» Set exercise
Gather from the listing below each line that includes the word "Python", and copy it.

» Dataset extract

★ ★ ★ ★

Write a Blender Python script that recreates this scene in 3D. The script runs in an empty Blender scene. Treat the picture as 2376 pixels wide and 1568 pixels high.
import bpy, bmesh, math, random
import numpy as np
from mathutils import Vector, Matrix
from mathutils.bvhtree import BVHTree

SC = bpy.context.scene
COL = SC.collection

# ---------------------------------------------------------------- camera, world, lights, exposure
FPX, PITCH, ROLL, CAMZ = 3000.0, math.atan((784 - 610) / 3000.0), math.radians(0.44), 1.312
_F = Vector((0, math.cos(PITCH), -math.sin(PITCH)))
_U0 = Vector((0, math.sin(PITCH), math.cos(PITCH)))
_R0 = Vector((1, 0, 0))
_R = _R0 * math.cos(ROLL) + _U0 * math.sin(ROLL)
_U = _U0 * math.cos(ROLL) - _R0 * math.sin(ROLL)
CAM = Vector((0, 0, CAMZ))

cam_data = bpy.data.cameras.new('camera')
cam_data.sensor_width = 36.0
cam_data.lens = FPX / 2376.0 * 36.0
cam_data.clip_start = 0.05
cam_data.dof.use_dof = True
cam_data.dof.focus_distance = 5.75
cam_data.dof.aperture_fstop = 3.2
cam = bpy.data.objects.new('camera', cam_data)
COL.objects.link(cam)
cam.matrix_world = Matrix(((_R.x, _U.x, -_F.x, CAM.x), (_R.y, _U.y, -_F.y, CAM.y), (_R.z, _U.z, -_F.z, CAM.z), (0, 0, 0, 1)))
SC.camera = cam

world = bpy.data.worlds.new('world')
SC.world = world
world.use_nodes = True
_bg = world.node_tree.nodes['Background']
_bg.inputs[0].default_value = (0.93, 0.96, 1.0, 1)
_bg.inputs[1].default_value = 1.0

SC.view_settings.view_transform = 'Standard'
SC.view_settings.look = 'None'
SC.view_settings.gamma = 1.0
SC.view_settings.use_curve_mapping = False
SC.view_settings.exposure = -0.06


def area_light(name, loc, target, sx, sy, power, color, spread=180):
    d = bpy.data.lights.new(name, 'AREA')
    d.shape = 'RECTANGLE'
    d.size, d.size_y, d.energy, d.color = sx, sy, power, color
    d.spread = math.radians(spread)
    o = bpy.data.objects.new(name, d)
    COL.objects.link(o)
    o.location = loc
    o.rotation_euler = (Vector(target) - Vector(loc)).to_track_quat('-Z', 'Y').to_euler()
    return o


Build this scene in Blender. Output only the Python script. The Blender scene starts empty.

★ ★ ★ ★

» Complete output
Write a Blender Python script that recreates this scene in 3D. The script runs in an empty Blender scene. Treat the picture as 2376 pixels wide and 1568 pixels high.
Build this scene in Blender. Output only the Python script. The Blender scene starts empty.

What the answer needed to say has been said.